Funérailles de M. le comte de Ségur

Le 30 août 1830

François-Auguste PARSEVAL-GRANDMAISON

FUNÉRAILLES DE M. LE COMTE DE SÉGUR

DISCOURS PRONONCÉ

SUR LA TOMBE DE M. LE COMTE DE SÉGUR,

PAR LE DIRECTEUR DE L’ACADÉMIE FRANÇAISE.
LE 30 AOUT 1830.

 

MESSIEURS,

PRESSÉ du besoin d’exprimer, au nom de l’Académie, les regrets que lui inspire la mort de notre illustre confrère, je viens faire à sa dépouille mortelle un triste et dernier adieu.

Naguère encore, il semblait nous annoncer ce fatal instant, quand nous lui donnions son fils pour collègue, et nous disait d’une voix émue, que nous venions d’embellir ses derniers jours ne pouvant en reculer le terme très-prochain. Ces paroles, les dernières qu’il a prononcées parmi nous, et que les anciens eussent appelées novissima verba, nous parurent un douloureux présage de la triste cérémonie qui nous rassemble autour de ses débris.

Avant de le quitter, avant que la terre retentisse en tombant sur le cercueil qu’elle va faire disparaître, regardons un moment ce qui reste de l’homme qui a réuni les qualités les plus aimables et les plus diverses, dont la conversation sage sans pédantisme, et légère sans frivolité, cachait toujours l’instruction sous l’agrément, dont le style, aussi pur lorsqu’il parlait que lorsqu’il écrivait, révélait toutes les connaissances réunies du diplomate, de l’historien et de l’homme d’état. Son esprit complaisant se mettait à la portée de tout le monde, et cachait sa supériorité sous un air de simplicité modeste, ne montrait que sa bienveillance pour ceux qui l’écoutaient, et même, en combattant leurs idées, faisait passer la contradiction sous les formes de la plus obligeante politesse. Jamais personne n’a mieux rempli le précepte d’Horace qui recommande d’être tour-à-tour homme du monde, orateur, poète, historien, et de cacher sous une légèreté apparente le fruit des méditations les plus profondes.

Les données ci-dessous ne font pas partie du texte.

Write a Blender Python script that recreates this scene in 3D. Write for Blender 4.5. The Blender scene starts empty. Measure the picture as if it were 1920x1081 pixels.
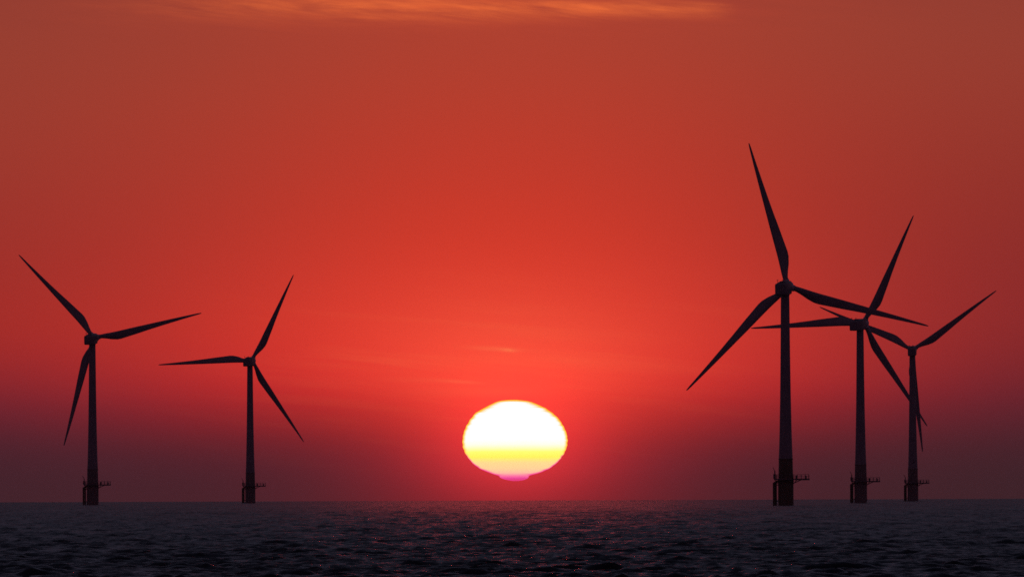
import bpy, bmesh, math, random
import numpy as np
from mathutils import Matrix, Vector, Euler

R = math.radians
scene = bpy.context.scene
col = scene.collection

# ------------------------------------------------------------------ camera
EYE = 4.3                       # eye height above the water, metres
EARTH = 7.4e6                   # earth radius with refraction
cam_d = bpy.data.cameras.new("camera")
cam_d.sensor_width = 36.0
cam_d.lens = 397.05
cam_d.clip_start = 1.0
cam_d.clip_end = 200000.0
cam = bpy.data.objects.new("camera", cam_d)
col.objects.link(cam)
cam.matrix_world = (Matrix.Translation((0, 0, EYE)) @ Matrix.Rotation(R(90 + 1.012), 4, 'X')
                    @ Matrix.Rotation(R(-0.2), 4, 'Z'))
scene.camera = cam

# ------------------------------------------------------------------ exposure
scene.render.engine = 'CYCLES'
scene.view_settings.view_transform = 'Standard'
scene.view_settings.look = 'None'
scene.view_settings.exposure = 0.0
scene.view_settings.gamma = 1.0
scene.view_settings.use_curve_mapping = False
scene.cycles.use_denoising = False
scene.cycles.filter_width = 1.6
scene.cycles.max_bounces = 5
scene.cycles.glossy_bounces = 3

SUN_EL = 0.245                  # degrees above the level line
SUN_AZ = 0.012

# ------------------------------------------------------------------ sky
def lin(c):
    c /= 255.0
    return c / 12.92 if c <= 0.04045 else ((c + 0.055) / 1.055) ** 2.4

def rgb(r, g, b):
    return (lin(r), lin(g), lin(b), 1.0)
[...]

Mais c’était surtout lorsqu’il exprimait les sentiments de son âme que ses pensées paraissaient couler de source ; c’était alors que le bon père, le bon époux et le bon ami faisaient oublier l’homme d’état. Ses discours s’éloignaient autant de la flatterie que de l’épigramme, mais ils portaient le caractère d’une bienveillance extrême pour les autres, et jamais on ne fut aussi indulgent, avec autant de titres pour être sévère.

J’anticiperais sur les droits de son fils, si je m’attachais à peindre ses sentiments d’affection pour sa famille. Un parfum de bonté et de sensibilité spirituelle semblait se répandre dans l’atmosphère qu’il respirait. Je m’arrête, et j’attends qu’une voix plus éloquente que la mienne rende à celui que nous regrettons le témoignage dont il est digne. Eh ! qui peut mieux que l’héritier de son nom comme de ses vertus, retracer, en des pages éloquentes, les qualités non moins solides qu’aimables du confrère illustre que nous avons perdu. Les regrets de l’amitié, quelque tendres qu’ils puissent être, doivent se taire devant ceux d’un fils, dont le cœur est déchiré par une perte aussi grande. C’est à son âme qu’il appartient de nous apprendre, dans ses récits, tout ce que nous ignorons de son noble père, et d’y consacrer ses vertus comme il a consacré lui-même son talent dans ses ouvrages immortels.